-- START OF Recorded information --

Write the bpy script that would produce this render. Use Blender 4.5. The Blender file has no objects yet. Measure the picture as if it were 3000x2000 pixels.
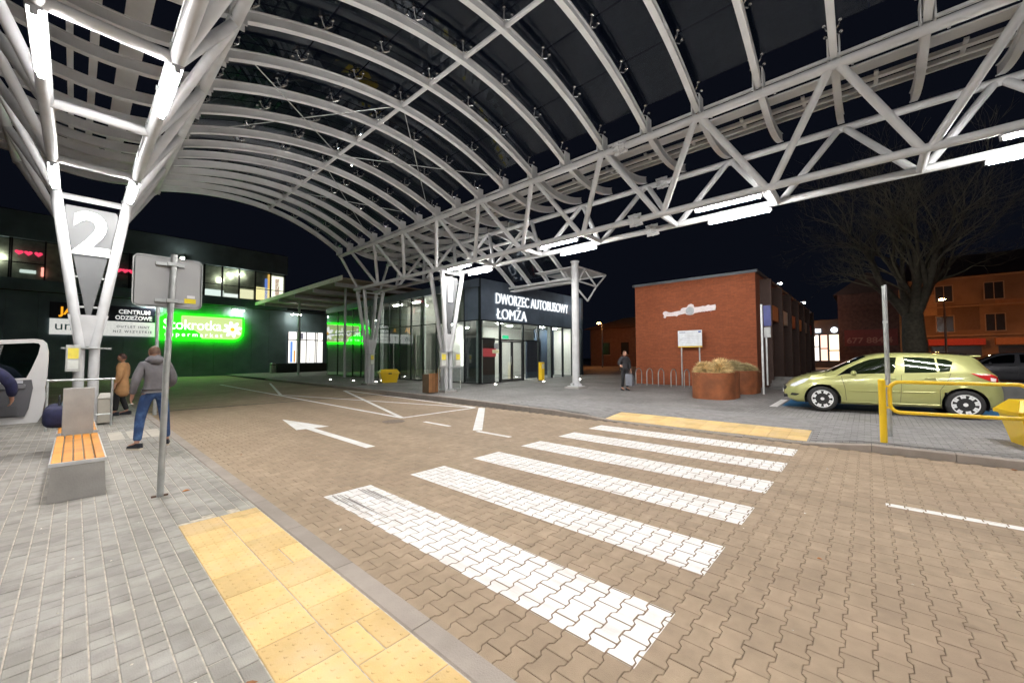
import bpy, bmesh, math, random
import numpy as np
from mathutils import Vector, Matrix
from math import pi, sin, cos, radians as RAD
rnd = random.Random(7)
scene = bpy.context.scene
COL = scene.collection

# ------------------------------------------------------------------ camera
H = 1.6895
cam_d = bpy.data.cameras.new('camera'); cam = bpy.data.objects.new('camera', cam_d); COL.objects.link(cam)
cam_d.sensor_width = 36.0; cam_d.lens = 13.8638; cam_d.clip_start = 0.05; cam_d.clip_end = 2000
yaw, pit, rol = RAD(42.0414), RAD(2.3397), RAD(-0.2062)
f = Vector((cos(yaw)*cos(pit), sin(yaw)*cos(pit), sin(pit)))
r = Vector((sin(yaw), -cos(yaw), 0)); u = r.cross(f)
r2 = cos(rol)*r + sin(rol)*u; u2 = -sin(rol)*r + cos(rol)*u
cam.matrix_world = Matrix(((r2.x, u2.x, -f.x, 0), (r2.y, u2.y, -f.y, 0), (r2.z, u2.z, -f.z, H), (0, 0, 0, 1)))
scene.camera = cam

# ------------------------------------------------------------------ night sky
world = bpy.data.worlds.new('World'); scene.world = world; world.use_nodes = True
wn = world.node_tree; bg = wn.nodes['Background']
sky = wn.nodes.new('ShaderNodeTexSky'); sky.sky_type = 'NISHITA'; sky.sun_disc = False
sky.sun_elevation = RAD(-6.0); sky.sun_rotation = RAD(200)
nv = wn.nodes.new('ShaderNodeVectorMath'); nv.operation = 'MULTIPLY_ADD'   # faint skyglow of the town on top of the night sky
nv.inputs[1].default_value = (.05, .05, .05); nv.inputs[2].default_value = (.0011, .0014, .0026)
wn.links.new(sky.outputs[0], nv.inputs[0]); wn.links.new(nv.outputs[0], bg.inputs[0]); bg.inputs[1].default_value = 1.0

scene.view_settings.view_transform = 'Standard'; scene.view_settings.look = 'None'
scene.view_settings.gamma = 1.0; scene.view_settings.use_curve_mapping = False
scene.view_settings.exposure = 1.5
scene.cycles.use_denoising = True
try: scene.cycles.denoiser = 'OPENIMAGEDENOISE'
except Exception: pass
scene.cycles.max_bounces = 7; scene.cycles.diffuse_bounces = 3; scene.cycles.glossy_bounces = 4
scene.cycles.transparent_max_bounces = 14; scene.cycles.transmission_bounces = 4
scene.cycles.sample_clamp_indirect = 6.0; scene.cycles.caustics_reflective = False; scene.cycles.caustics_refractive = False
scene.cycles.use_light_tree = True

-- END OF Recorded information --

§ Problem statement:
Restate only the lines running from the start of the material above through the line containing "COL = scene.collection", ends included. No pictures.

§ Solution to this task:
Write the bpy script that would produce this render. Use Blender 4.5. The Blender file has no objects yet. Measure the picture as if it were 3000x2000 pixels.
import bpy, bmesh, math, random
import numpy as np
from mathutils import Vector, Matrix
from math import pi, sin, cos, radians as RAD
rnd = random.Random(7)
scene = bpy.context.scene
COL = scene.collection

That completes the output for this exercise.